Markeish Amir Johnson wasn’t your average 18 year old. He loved his family, kept a small circle of friends and was respectful to everyone he crossed paths with.
“I’d say, ‘You don’t have many friends,’ but he’d say, ‘I can’t like everybody because everybody isn’t like me,’” Markeish’s mother, Angela Parrish, recalled.
Markeish was a unique young man. He referred to everyone as “miss” or “sir,” helped out in his community, loved his family more than anything and simply strived to “do good in life.”
He was spending time with his family when he decided to run a quick errand on August 12, 2016. What seemed like an innocent visit to the store ended in Markeish’s death, being killed two feet in front of his home.
“He was murdered for mistaken identity,” Parrish said. “It wasn’t even meant for him.”
Just after those gunshots that took her son’s life in Germantown, Angela’s twin sister began banging on the door of her home. She felt the frenzied, sinking feeling of losing her son while protecting her other children who would eventually ask her, “Where’s my brother, mom?”
“This was a horrible, horrible feeling… How do you tell them that their brother, who protected them for all these years, is gone.”
Markeish loved his family and always made time to hang out with his mother, siblings and grandmother. He used to joke with his mother that, “I’m just going to live with you until I’m 45.”
While he never had a lot of friends, the ones he kept close still check in on Angela more than a year after his death.

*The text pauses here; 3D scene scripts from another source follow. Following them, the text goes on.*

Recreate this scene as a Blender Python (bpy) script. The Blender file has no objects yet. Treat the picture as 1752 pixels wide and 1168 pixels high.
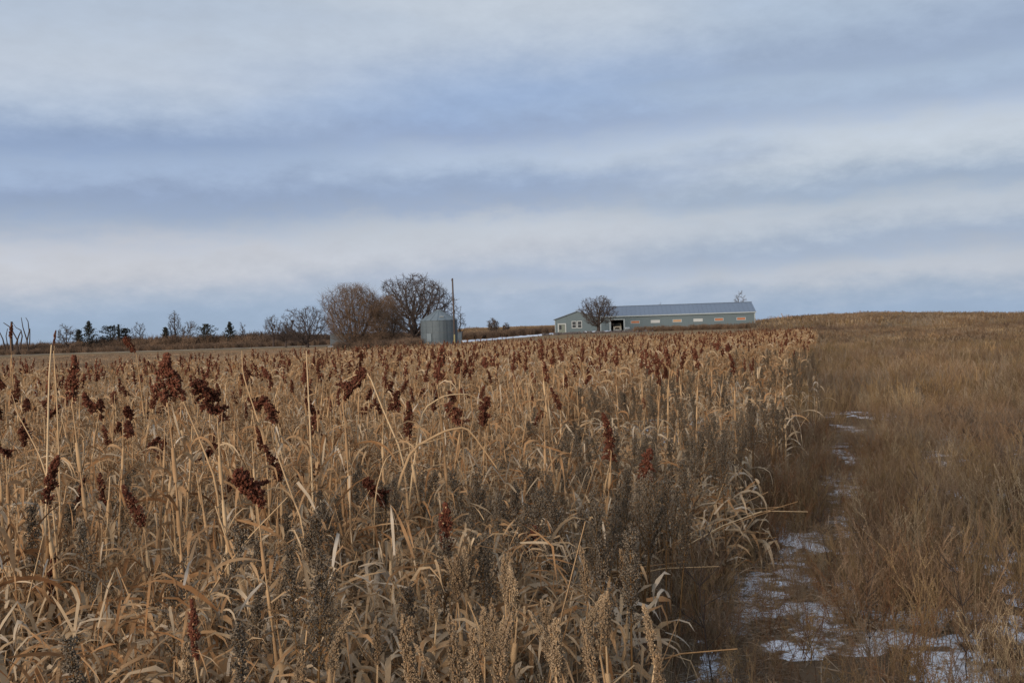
import bpy, math, random
import numpy as np
from mathutils import Vector, Matrix

S = bpy.context.scene
COL = S.collection
random.seed(7)
RNG = np.random.default_rng(11)
R = math.radians
U = random.uniform

def lin(r, g, b):
    return tuple(((c / 255) / 12.92 if c / 255 <= .04045 else ((c / 255 + .055) / 1.055) ** 2.4) for c in (r, g, b)) + (1.0,)

# ------------------------------------------------------------------ camera
FPX = 1703.0                                   # focal length in photo pixels (1752 wide)
EYE = 1.75
cam_d = bpy.data.cameras.new('camera'); cam = bpy.data.objects.new('camera', cam_d); COL.objects.link(cam)
cam_d.sensor_width = 36.0; cam_d.lens = 36.0 * FPX / 1752.0
cam_d.clip_start = 0.05; cam_d.clip_end = 12000
ROLL, PITCH = R(1.8), R(0.606)
CAMM = Matrix.Rotation(R(90) - PITCH, 3, 'X') @ Matrix.Rotation(-ROLL, 3, 'Z')
cam.matrix_world = Matrix.Translation((0, 0, EYE)) @ CAMM.to_4x4()
S.camera = cam

# ------------------------------------------------------------------ sky
SUN_EL, SUN_AZ = R(12), R(-150)                # azimuth from +Y towards +X: behind the camera, to the left
world = bpy.data.worlds.new('World'); S.world = world; world.use_nodes = True
wt = world.node_tree; wn = wt.nodes; wl = wt.links; wn.clear()
def N(nodes, typ, **kw):
    n = nodes.new(typ)
    for k, v in kw.items(): setattr(n, k, v)
    return n
def mth(nodes, links, op, a, b=None, c=None, clamp=False):
    n = nodes.new('ShaderNodeMath'); n.operation = op; n.use_clamp = clamp
    for i, v in enumerate((a, b, c)):
        if v is None: continue
        if isinstance(v, (int, float)): n.inputs[i].default_value = v
        else: links.new(v, n.inputs[i])
    return n.outputs[0]
def wm(op, a, b=None, c=None, clamp=False): return mth(wn, wl, op, a, b, c, clamp)
tc = N(wn, 'ShaderNodeTexCoord'); sep = N(wn, 'ShaderNodeSeparateXYZ'); wl.new(tc.outputs['Generated'], sep.inputs[0])
X, Y, Z = sep.outputs
hyp = wm('SQRT', wm('ADD', wm('MULTIPLY', X, X), wm('MULTIPLY', Y, Y)))
hyp = wm('MAXIMUM', hyp, 0.001)
tel = wm('DIVIDE', Z, hyp)                      # tan(elevation)
saz = wm('DIVIDE', X, hyp)                      # sin(azimuth)
# streaky cloud-sheet coordinates: azimuth by elevation
cmb = N(wn, 'ShaderNodeCombineXYZ'); wl.new(wm('MULTIPLY', saz, 2.2), cmb.inputs[0]); wl.new(wm('MULTIPLY', tel, 11.0), cmb.inputs[1]); wl.new(wm('MULTIPLY', Y, .8), cmb.inputs[2])
n1 = N(wn, 'ShaderNodeTexNoise'); n1.inputs['Scale'].default_value = 1.6; n1.inputs['Detail'].default_value = 4; n1.inputs['Roughness'].default_value = .5
wl.new(cmb.outputs[0], n1.inputs['Vector'])
n2 = N(wn, 'ShaderNodeTexNoise'); n2.inputs['Scale'].default_value = 3.4; n2.inputs['Detail'].default_value = 9; n2.inputs['Roughness'].default_value = .62
cm2 = N(wn, 'ShaderNodeCombineXYZ'); wl.new(wm('MULTIPLY', saz, 6.5), cm2.inputs[0]); wl.new(wm('MULTIPLY', tel, 13.0), cm2.inputs[1]); wl.new(Y, cm2.inputs[2])
wl.new(cm2.outputs[0], n2.inputs['Vector'])
warp = wm('ADD', wm('MULTIPLY', wm('SUBTRACT', n1.outputs['Fac'], .5), .045), wm('MULTIPLY', wm('SUBTRACT', n2.outputs['Fac'], .5), .034))
tw = wm('SUBTRACT', wm('ADD', tel, warp), wm('MULTIPLY', saz, .012))
TMAX = .36
fac = wm('DIVIDE', tw, TMAX, clamp=True)
def ramp(cols, hor):
    """cols: (photo row, r, g, b) seen up one column whose horizon is at row hor."""
    r = N(wn, 'ShaderNodeValToRGB'); r.color_ramp.interpolation = 'B_SPLINE'
    e = r.color_ramp.elements
    pts = sorted(((max(0., (hor - y) / FPX) / TMAX, lin(*c)) for y, *c in cols), key=lambda q: q[0])
    while len(e) < len(pts): e.new(.5)
    for k, (p, c) in enumerate(pts): e[k].position = min(1, p); e[k].color = c
    wl.new(fac, r.inputs[0]); return r.outputs[0]
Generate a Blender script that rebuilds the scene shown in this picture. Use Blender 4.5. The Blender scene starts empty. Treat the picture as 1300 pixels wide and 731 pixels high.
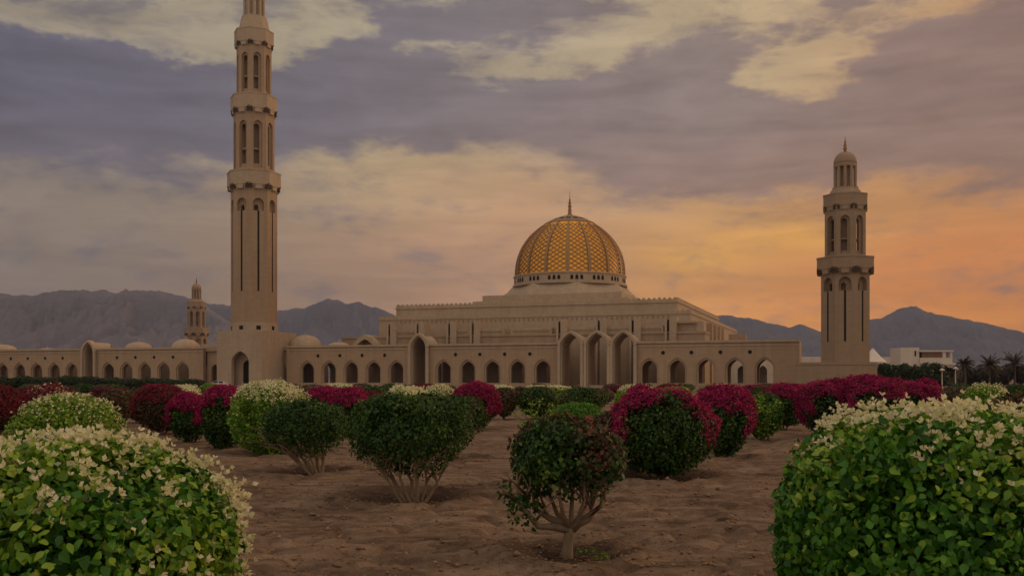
import bpy, math, random
import numpy as np
from mathutils import Vector, Matrix, noise

SC = bpy.context.scene
COL = SC.collection
PI = math.pi
rad = math.radians

# ------------------------------------------------------------------ camera
F = 1250.0                      # focal length in photo pixels (1300 wide)
HY = 482.0                      # photo row of the horizon
CZ = 1.7                        # eye height
cam_d = bpy.data.cameras.new('camera'); cam = bpy.data.objects.new('camera', cam_d); COL.objects.link(cam)
cam.location = (0, 0, CZ); cam.rotation_euler = (rad(90), 0, 0)
cam_d.sensor_width = 36; cam_d.lens = F / 1300 * 36; cam_d.shift_y = (HY - 365.5) / 1300
cam_d.clip_start = 0.1; cam_d.clip_end = 60000
SC.camera = cam
SC.view_settings.view_transform = 'Standard'; SC.view_settings.look = 'None'
SC.view_settings.exposure = 0.09; SC.view_settings.gamma = 1.0; SC.view_settings.use_curve_mapping = False

def s2l(c):
    return tuple(((x / 255) / 12.92 if x / 255 <= .04045 else ((x / 255 + .055) / 1.055) ** 2.4) for x in c)

# ------------------------------------------------------------------ world: sunset sky with a cloud deck, laid out by direction
SUN_AZ, SUN_EL = rad(63), rad(9)
W = bpy.data.worlds.new('World'); SC.world = W; W.use_nodes = True
nt = W.node_tree; nt.nodes.clear()
N = nt.nodes.new; L = nt.links.new
def inp(n, i, v):
    if isinstance(v, bpy.types.NodeSocket): L(v, n.inputs[i])
    else: n.inputs[i].default_value = v
def M(op, a, b=0.0, c=None, clamp=False):
    n = N('ShaderNodeMath'); n.operation = op; n.use_clamp = clamp; inp(n, 0, a); inp(n, 1, b)
    if c is not None: inp(n, 2, c)
    return n.outputs[0]
def VM(op, a, b=(0, 0, 0), out=0):
    n = N('ShaderNodeVectorMath'); n.operation = op; inp(n, 0, a)
    if op == 'SCALE': inp(n, 3, b)
    else: inp(n, 1, b)
    return n.outputs[out]
def CX(x, y, z):
    n = N('ShaderNodeCombineXYZ'); inp(n, 0, x); inp(n, 1, y); inp(n, 2, z); return n.outputs[0]
def NZ(vec, scale, detail=4, rough=.55, dist=0.0, out=0):
    n = N('ShaderNodeTexNoise'); L(vec, n.inputs['Vector']); n.inputs['Scale'].default_value = scale
    n.inputs['Detail'].default_value = detail; n.inputs['Roughness'].default_value = rough; n.inputs['Distortion'].default_value = dist
    return n.outputs[out]
def MR(v, a, b, c=0.0, d=1.0, smooth=True):
    n = N('ShaderNodeMapRange'); n.interpolation_type = 'SMOOTHSTEP' if smooth else 'LINEAR'
    inp(n, 0, v); inp(n, 1, a); inp(n, 2, b); inp(n, 3, c); inp(n, 4, d); return n.outputs[0]
tc = N('ShaderNodeTexCoord'); D = VM('NORMALIZE', tc.outputs['Generated'])
sp = N('ShaderNodeSeparateXYZ'); L(D, sp.inputs[0])
AZ = M('ARCTAN2', sp.outputs[0], sp.outputs[1]); EL = M('ARCSINE', sp.outputs[2])
P0 = CX(AZ, EL, 0.0)
nw = NZ(VM('MULTIPLY', D, (5, 5, 11)), 1.0, 5, .55, out=1)
nw2 = NZ(VM('MULTIPLY', D, (16, 16, 36)), 1.0, 5, .6, out=1)
warp = VM('MULTIPLY', VM('SUBTRACT', nw, (.5, .5, .5)), (.10, .045, 0))
warp2 = VM('MULTIPLY', VM('SUBTRACT', nw2, (.5, .5, .5)), (.07, .035, 0))
P1 = VM('ADD', P0, warp)
P2 = VM('ADD', P1, warp2)
def azel(px, py):
    return math.atan((px - 650) / F), math.atan((HY - py) / math.hypot(F, px - 650))
def gauss(P, px, py, rx, ry):
    a, e = azel(px, py)
    v = VM('MULTIPLY', VM('SUBTRACT', P, (a, e, 0)), (F / rx, F / ry, 0))
    d = VM('DOT_PRODUCT', v, v, out=1)
    return M('POWER', 2.71828, M('MULTIPLY', d, -1.0))
HZD, HZC = 1.0e-4, (.11, .112, .14)      # haze density and the light it scatters in: the sky is seen through it
def clearair(c, px, py):
    a, e = azel(px, py); L0 = min(5900 / max(.2, math.cos(a)), 640 / max(math.sin(e), 1e-3)); T_ = math.exp(-HZD * max(L0, 0))
    return tuple(max(.012, (q - h * (1 - T_)) / T_) for q, h in zip(s2l(c), HZC))
def blend(P, pts, gain=1.0):
    num = None; den = None
    for px, py, r, c in pts:
        rx, ry = r if isinstance(r, tuple) else (r, r)
        g = gauss(P, px, py, rx, ry)
        cv = VM('SCALE', CX(*[q * gain for q in clearair(c, px, py)]), g)
        num = cv if num is None else VM('ADD', num, cv)
        den = M('ADD', g, 1e-4 if den is None else den)
    inv = M('DIVIDE', 1.0, den)
    return VM('SCALE', num, inv)
GLOW = blend(P1, [
    (-150, 20, 260, (140, 130, 112)), (110, 15, 260, (146, 134, 114)), (420, 30, 200, (162, 148, 118)), (800, 50, 200, (166, 150, 122)),
    (1010, 60, 180, (170, 154, 122)), (1290, 30, 200, (142, 124, 104)), (420, 210, (150, 55), (168, 144, 110)), (560, 235, (140, 50), (170, 140, 106)),
    (60, 250, (240, 80), (112, 99, 95)), (120, 330, (260, 80), (116, 100, 91)), (300, 240, (90, 60), (136, 116, 100)), (390, 330, (150, 80), (138, 110, 92)), (600, 320, (150, 80), (168, 126, 100)),
    (860, 320, (130, 60), (186, 134, 78)), (880, 325, (46, 12), (206, 158, 76)), (1000, 300, (70, 16), (206, 156, 78)), (1000, 285, (130, 45), (188, 138, 76)), (1160, 250, (150, 40), (172, 124, 76)), (1250, 335, (190, 70), (182, 114, 48)), (1080, 360, (190, 55), (186, 120, 62)),
    (1290, 420, (200, 40), (178, 120, 72)), (870, 400, (200, 36), (188, 134, 86)), (1240, 215, (200, 70), (154, 116, 94)), (940, 215, (160, 50), (158, 122, 100)),
    (700, 270, (120, 50), (168, 128, 100)), (300, 410, (360, 36), (134, 108, 90)), (1900, 300, 500, (180, 116, 70)), (-700, 200, 500, (112, 106, 108)), (600, -500, 600, (132, 126, 118)),
    (2200, 100, 600, (176, 124, 78)), (-1600, 100, 900, (110, 106, 110))], 1.2)
CLOUD = blend(P1, [
    (-50, 110, 200, (80, 80, 96)), (130, 140, 160, (82, 82, 97)), (260, 130, 160, (90, 88, 101)), (420, 110, 130, (100, 97, 107)), (500, 170, 140, (103, 96, 104)), (600, 10, 140, (106, 102, 108)),
    (760, 150, 160, (120, 108, 110)), (930, 150, 160, (126, 112, 110)), (1120, 140, 160, (128, 109, 103)), (1290, 110, 180, (120, 103, 101)), (880, 60, 80, (128, 116, 112)),
    (1100, 225, (230, 50), (150, 116, 98)), (850, 230, (120, 40), (142, 116, 104)), (650, 220, (160, 50), (134, 112, 104)), (100, 205, (250, 40), (106, 97, 99)), (600, -500, 600, (112, 107, 112)),
    (2200, 100, 900, (130, 106, 96)), (-1600, 100, 1200, (92, 92, 106))], 1.13)
msk = None
for px, py, rx, ry, amp in [
    (-80, 118, 130, 66, 1.3), (50, 122, 100, 58, 1.25), (160, 138, 100, 56, 1.2), (270, 140, 100, 56, 1.15), (370, 120, 80, 44, 1.15), (450, 135, 80, 56, 1.1), (540, 150, 80, 52, 1.0),
    (620, 150, 110, 36, .95), (720, 150, 80, 34, .8), (470, 70, 60, 26, .7), (560, 105, 60, 20, .7), (770, 150, 90, 44, 1.0), (835, 120, 70, 44, 1.0), (905, 70, 40, 30, .9), (880, 100, 60, 34, .9), (900, 165, 100, 44, 1.1), (1010, 170, 110, 42, 1.1),
    (1020, 42, 46, 10, .8), (970, 60, 24, 12, .5), (1140, 130, 70, 44, 1.0), (1190, 75, 60, 26, .7), (1260, 120, 90, 66, 1.2), (1350, 90, 100, 80, 1.2), (1180, 165, 120, 44, 1.0), (450, 2, 50, 16, .8), (500, 25, 40, 30, .8), (570, 42, 50, 20, .9), (640, 30, 80, 26, 1.15), (720, 8, 80, 20, 1.1), (660, 60, 60, 12, .6), (1000, 222, 180, 34, .7), (820, 215, 90, 30, .6), (670, 225, 30, 14, .7),
    (330, 14, 36, 14, .6), (1090, 6, 60, 12, .5), (150, 78, 70, 20, .5), (740, 75, 30, 12, .4), (1090, 88, 26, 12, .5), (440, 60, 40, 8, .5), (515, 85, 60, 14, .6),
    (10, 6, 90, 26, -1.2), (110, 22, 60, 20, -.8), (190, 40, 60, 20, -.8), (270, 62, 60, 22, -.7), (330, 60, 50, 14, -.4), (780, 60, 50, 26, -.6), (560, 64, 60, 8, -.5), (415, 35, 60, 20, -.7), (960, 95, 40, 16, -.5), (1040, 105, 50, 20, -.5), (1060, 60, 50, 16, -.4), (400, 150, 70, 4, -.6), (480, 208, 70, 10, -.5), (560, 225, 90, 20, -.5), (680, 95, 50, 14, -.4),
    (500, -260, 500, 90, .8), (1500, -100, 300, 120, .8), (-400, 0, 300, 120, .8)]:
    g = M('MULTIPLY', gauss(P2, px, py, rx * 1.06, ry * 1.08), amp * .78)
    msk = g if msk is None else M('ADD', msk, g)
fine = NZ(VM('MULTIPLY', D, (11, 11, 30)), 1.0, 10, .60, .25)
puff = NZ(VM('MULTIPLY', D, (30, 30, 75)), 1.0, 8, .60, .2)
wisp = NZ(VM('MULTIPLY', D, (4, 4, 34)), 1.0, 8, .62, .8)
msk = M('ADD', msk, M('ADD', M('MULTIPLY', M('SUBTRACT', fine, .5), 2.0), M('MULTIPLY', M('SUBTRACT', puff, .5), 1.5)))
hi = M('MULTIPLY', MR(EL, .42, .75), MR(fine, .42, .6, 0, .9))          # broken cloud overhead
soft = MR(M('MULTIPLY', EL, -1.0), -.30, -.20, .0, .22)                 # edges are softer low down
mask = M('MAXIMUM', MR(msk, M('SUBTRACT', .12, soft), M('ADD', .86, soft)), hi)
veil = M('MULTIPLY', MR(NZ(VM('MULTIPLY', D, (14, 14, 34)), 1.0, 9, .62, .4), .42, .66), MR(EL, .17, .27, .0, .66))   # thin puffs over the glow
mask = M('MULTIPLY', M('MAXIMUM', mask, veil), .94)
mx = N('ShaderNodeMix'); mx.data_type = 'RGBA'; L(mask, mx.inputs[0]); L(GLOW, mx.inputs[6]); L(CLOUD, mx.inputs[7])
tone = M('ADD', MR(wisp, .25, .75, .86, 1.14), M('MULTIPLY', M('SUBTRACT', NZ(VM('MULTIPLY', D, (8, 8, 24)), 2.0, 9, .62), .5), M('ADD', .22, M('MULTIPLY', mask, .35))))
skyc = VM('SCALE', mx.outputs[2], tone)
# unseen eastern sky, raised above its true twilight brightness to light the facades
back = MR(sp.outputs[1], .35, -.35)
bc = N('ShaderNodeMix'); bc.data_type = 'RGBA'; L(M('MULTIPLY', back, 1.0), bc.inputs[0]); L(skyc, bc.inputs[6]); bc.inputs[7].default_value = (.46, .375, .30, 1)
zen = MR(EL, .45, 1.2, 1.0, 1.7)
skyf = VM('SCALE', bc.outputs[2], zen)
ns = N('ShaderNodeTexSky'); ns.sky_type = 'NISHITA'; ns.sun_disc = False; ns.sun_elevation = SUN_EL; ns.sun_rotation = SUN_AZ
ns.dust_density = 4; nsv = VM('SCALE', ns.outputs[0], 0.05)
mixs = VM('ADD', VM('SCALE', nsv, .02), skyf)
bg = N('ShaderNodeBackground'); L(mixs, bg.inputs[0]); bg.inputs[1].default_value = 1.0
wo = N('ShaderNodeOutputWorld'); L(bg.outputs[0], wo.inputs[0])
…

“He had friends, but he didn’t really trust a lot of people,” Angela said. “He adored the friends he did have.”
Anyone who was let into Markeish’s circle was special. He was known to be “bubbly” and “very goofy” to those who really knew him.
“If you was having a bad day, he was right there. He’d tell you a joke and I can’t do nothing but laugh at it.”
One of Markeish’s favorite activities was playing games on his Playstation 4. Just like any kid who spends too much time playing games, he would beg his mom, “please don’t turn my game off, let me play one last game!”
In so many ways, Markeish just wanted to be like every other kid. He went to school, was planning a career in carpentry, and strived to “get [his] license, go have a job” and so many other seemingly-essential teenage milestones.
“He just started his little teenage life, and it was cut short.”
Markeish is survived by his mother, and siblings Remir, Imani and Syntere.
“I believe in god, so I just hope justice comes,” Angela said.